Meski demikian, tidak semua pihak yakin dengan peran yang mulai Didit jalankan. “Tugas ini tidak mudah. Ia selama ini tidak aktif di politik praktis,” kata Agung. Jika benar Didit hendak menjadi jembatan politik, tantangan besar menantinya. PDI-P masih dalam tarik ulur soal posisi mereka di pemerintahan Prabowo, sementara hubungan Jokowi dan Megawati masih berada di titik kritis.

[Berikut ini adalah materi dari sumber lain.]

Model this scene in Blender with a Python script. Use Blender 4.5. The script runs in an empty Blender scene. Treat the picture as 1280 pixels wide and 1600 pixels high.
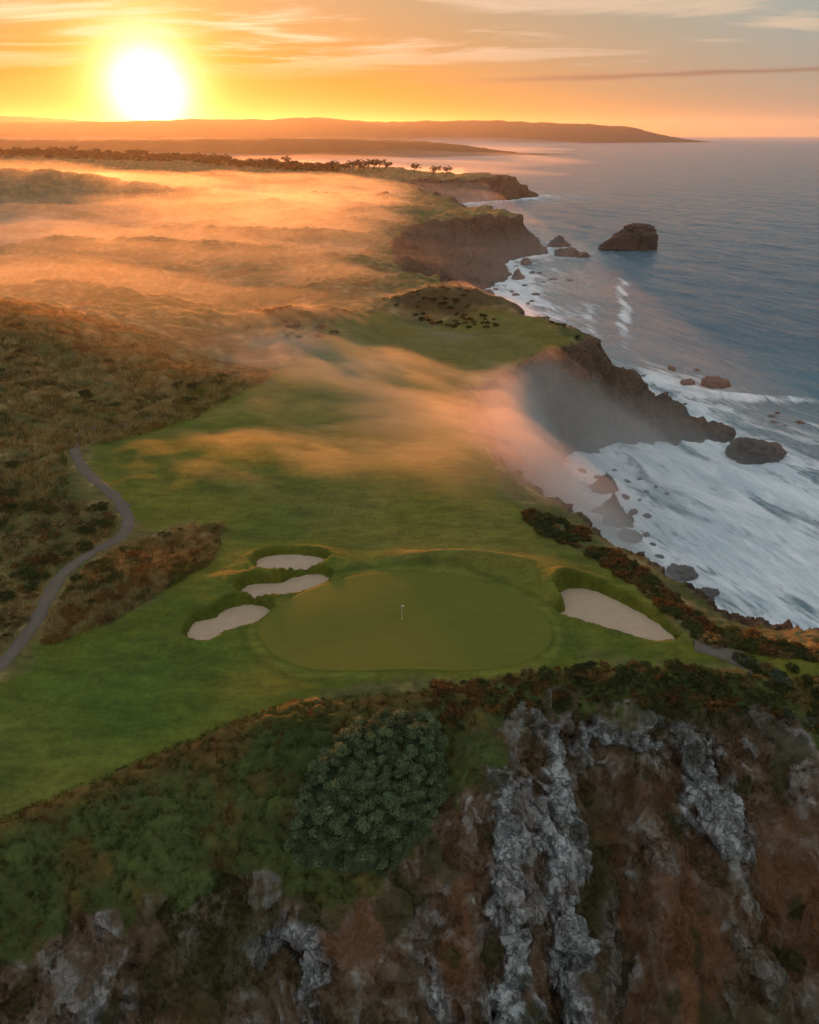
import bpy, math, random
import numpy as np
from mathutils import Vector

random.seed(7)
rng = np.random.default_rng(11)
scene = bpy.context.scene
COL = scene.collection
R = math.radians

# ------------------------------------------------------------------ camera
CZ = 99.0                      # drone 59 m above the turf (z = 40), 87 m above the sea
SEA = 12.0
PITCH = R(27.4)
cam_d = bpy.data.cameras.new('camera')
cam = bpy.data.objects.new('camera', cam_d)
COL.objects.link(cam)
cam.location = (0, 0, CZ)
cam.rotation_euler = (R(90) - PITCH, 0, 0)
cam_d.sensor_fit = 'VERTICAL'
cam_d.sensor_height = 24.0
cam_d.lens = 24.0 * 1142.0 / 1600.0
cam_d.clip_start = 0.5
cam_d.clip_end = 80000
scene.camera = cam

# ------------------------------------------------------------------ sun and sky
SUN_AZ = R(-17.2)              # left of the view direction (+Y)
SUN_EL = R(2.5)
SUN = Vector((math.sin(SUN_AZ) * math.cos(SUN_EL), math.cos(SUN_AZ) * math.cos(SUN_EL), math.sin(SUN_EL)))
sun_d = bpy.data.lights.new('sun', 'SUN')
sun_d.energy = 5.0
sun_d.angle = R(2.0)
sun_d.color = (1.0, 0.28, 0.05)
sun_o = bpy.data.objects.new('sun', sun_d)
COL.objects.link(sun_o)
sun_o.rotation_euler = SUN.to_track_quat('Z', 'Y').to_euler()

vs = scene.view_settings
vs.view_transform = 'Standard'
vs.look = 'None'
vs.gamma = 1.0
vs.exposure = 1.25
scene.cycles.use_denoising = True
scene.cycles.max_bounces = 5
scene.cycles.adaptive_threshold = 0.02
scene.cycles.diffuse_bounces = 2
scene.cycles.glossy_bounces = 2
scene.cycles.volume_bounces = 1
scene.cycles.transparent_max_bounces = 48
scene.cycles.sample_clamp_indirect = 4.0


class NT:
    """small helper to write node trees as code"""
    def __init__(self, tree):
        self.t = tree
        tree.nodes.clear()

    def n(self, kind, **kw):
        nd = self.t.nodes.new(kind)
        for k, v in kw.items():
            setattr(nd, k, v)
        return nd

    def link(self, a, b):
        self.t.links.new(a, b)

    def put(self, sock, v):
        if isinstance(v, bpy.types.NodeSocket):
            self.t.links.new(v, sock)
        elif v is not None:
            if isinstance(v, (tuple, list)) and sock.type == 'RGBA' and len(v) == 3:
                v = (*v, 1.0)
            sock.default_value = v

    def math(self, op, a, b=None, c=None, clamp=False):
        nd = self.n('ShaderNodeMath', operation=op, use_clamp=clamp)
        for s, v in zip(nd.inputs, (a, b, c)):
            self.put(s, v)
        return nd.outputs[0]

    def vmath(self, op, a, b=None, out=0):
        nd = self.n('ShaderNodeVectorMath', operation=op)
        self.put(nd.inputs[0], a)
        if b is not None:
            self.put(nd.inputs[3 if op == 'SCALE' else 1], b)
        return nd.outputs['Value'] if op in ('DOT_PRODUCT', 'LENGTH') else nd.outputs[0]

    def mix(self, f, a, b, mode='MIX'):
        nd = self.n('ShaderNodeMix', data_type='RGBA', blend_type=mode, clamp_factor=True)
        self.put(nd.inputs[0], f)
        self.put(nd.inputs[6], a)
        self.put(nd.inputs[7], b)
        return nd.outputs[2]

    def rng(self, v, a, b, c=0.0, d=1.0, smooth=True):
        nd = self.n('ShaderNodeMapRange', interpolation_type='SMOOTHSTEP' if smooth else 'LINEAR')
        for s, x in zip(nd.inputs, (v, a, b, c, d)):
            self.put(s, x)
        return nd.outputs[0]

    def noise(self, vec, scale, detail=4.0, rough=0.55, dist=0.0, color=False):
        nd = self.n('ShaderNodeTexNoise')
        self.put(nd.inputs['Vector'], vec)
        nd.inputs['Scale'].default_value = scale
        nd.inputs['Detail'].default_value = detail
        nd.inputs['Roughness'].default_value = rough
        nd.inputs['Distortion'].default_value = dist
        return nd.outputs['Color' if color else 'Fac']

    def comb(self, x, y, z):
        nd = self.n('ShaderNodeCombineXYZ')
        for s, v in zip(nd.inputs, (x, y, z)):
            self.put(s, v)
        return nd.outputs[0]

    def sep(self, v):
        nd = self.n('ShaderNodeSeparateXYZ')
        self.put(nd.inputs[0], v)
        return nd.outputs

    def scale(self, col, f):
        return self.vmath('SCALE', col, f)

    def add(self, a, b):
        return self.vmath('ADD', a, b)


world = bpy.data.worlds.new('World')
scene.world = world
world.use_nodes = True
world.cycles.sampling_method = 'MANUAL'
world.cycles.sample_map_resolution = 512
W = NT(world.node_tree)
tc = W.n('ShaderNodeTexCoord')
D = tc.outputs['Generated']
dx, dy, dz = W.sep(D)
sky = W.n('ShaderNodeTexSky', sky_type='NISHITA')
sky.sun_disc = False
sky.sun_elevation = SUN_EL
sky.sun_rotation = SUN_AZ
sky.altitude = 100
sky.air_density = 1.0
sky.dust_density = 2.0
sky.ozone_density = 2.0
cosA = W.math('MAXIMUM', W.vmath('DOT_PRODUCT', D, tuple(SUN)), 0.0)
zc = W.math('MAXIMUM', dz, 0.0)
col = W.scale(sky.outputs[0], 0.02)
# thin high veil that keeps the whole dome pale
col = W.add(col, W.mix(W.rng(dz, 0.0, 0.14), (0.14, 0.175, 0.19), W.mix(W.rng(dz, 0.12, 0.7), (0.135, 0.225, 0.24), (0.33, 0.36, 0.375))))
# warm low air on the sun's side
warm = W.math('MULTIPLY', W.math('MULTIPLY', W.math('POWER', cosA, 5.0), 1.35), W.math('EXPONENT', W.math('MULTIPLY', zc, -4.6)))
warm = W.math('ADD', warm, W.math('MULTIPLY', W.math('EXPONENT', W.math('MULTIPLY', zc, -22.0)), 0.22))
col = W.mix(warm, col, (0.31, 0.150, 0.013))
# aureole round the sun
au = W.scale((1.0, 0.38, 0.03), W.math('MULTIPLY', W.math('POWER', cosA, 120.0), 0.10))
au = W.add(au, W.scale((1.0, 0.42, 0.04), W.math('MULTIPLY', W.math('POWER', cosA, 300.0), 0.40)))
au = W.add(au, W.scale((1.0, 0.66, 0.30), W.math('MULTIPLY', W.math('POWER', cosA, 700.0), 0.9)))
au = W.add(au, W.scale((1.0, 0.85, 0.65), W.math('MULTIPLY', W.math('POWER', cosA, 1700.0), 1.9)))
col = W.add(col, au)
# streaks of high cloud, projected on a flat layer
inv = W.math('DIVIDE', 1.0, W.math('ADD', zc, 0.05))
cu = W.math('MULTIPLY', dx, inv)
cv = W.math('MULTIPLY', dy, inv)
cvec = W.comb(W.math('ADD', W.math('MULTIPLY', cu, 0.55), W.math('MULTIPLY', cv, 0.12)), W.math('MULTIPLY', cv, 1.1), 3.7)
cn = W.noise(cvec, 0.9, 7.0, 0.62, 0.6)
cm = W.noise(cvec, 0.35, 2.0, 0.5, 0.0)
cl = W.rng(W.math('ADD', cn, W.math('MULTIPLY', W.math('SUBTRACT', cm, 0.5), 0.8)), 0.48, 0.64)
cl = W.math('MULTIPLY', cl, W.rng(dz, 0.045, 0.10))
ccol = W.add((0.42, 0.33, 0.235), W.scale((1.0, 0.62, 0.28), W.math('MULTIPLY', W.math('POWER', cosA, 24.0), 0.30)))
col = W.mix(W.math('MULTIPLY', cl, 0.8), col, ccol)
# one thin bank of dusky cloud low over the sea
azm = W.math('ARCTAN2', dx, dy)
wig = W.noise(W.comb(W.math('MULTIPLY', azm, 9.0), W.math('MULTIPLY', dz, 60.0), 1.0), 1.0, 4, 0.6)
el_c = W.math('ADD', W.math('MULTIPLY_ADD', azm, 0.015, 0.0535), W.math('MULTIPLY', W.math('SUBTRACT', wig, 0.5), 0.008))
dd_ = W.math('DIVIDE', W.math('SUBTRACT', dz, el_c), 0.0024)
st_ = W.math('EXPONENT', W.math('MULTIPLY', W.math('MULTIPLY', dd_, dd_), -1.0))
st_ = W.math('MULTIPLY', st_, W.rng(azm, -0.02, 0.22))
st_ = W.math('MULTIPLY', st_, W.rng(azm, 1.3, 0.8))
col = W.mix(W.math('MULTIPLY', st_, 0.75), col, (0.16, 0.095, 0.07))
bg = W.n('ShaderNodeBackground')
W.put(bg.inputs[0], col)
bg.inputs[1].default_value = 0.70
wo = W.n('ShaderNodeOutputWorld')
W.link(bg.outputs[0], wo.inputs[0])


# ------------------------------------------------------------------ numpy noise
_perm = np.random.default_rng(3).permutation(256).astype(np.int32)
_perm = np.concatenate([_perm, _perm, _perm])
_g = np.random.default_rng(4).normal(size=(256, 3)).astype(np.float32)
_g /= np.linalg.norm(_g, axis=1)[:, None]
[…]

Latar belakangnya sebagai desainer justru bisa menjadi keunggulan utama. Seorang perancang busana terbiasa merajut benang yang berbeda-beda menjadi satu kesatuan yang harmonis. Kini, Didit menghadapi tugas serupa—merajut benang-benang politik yang kusut. Apakah ia akan berhasil? (aih)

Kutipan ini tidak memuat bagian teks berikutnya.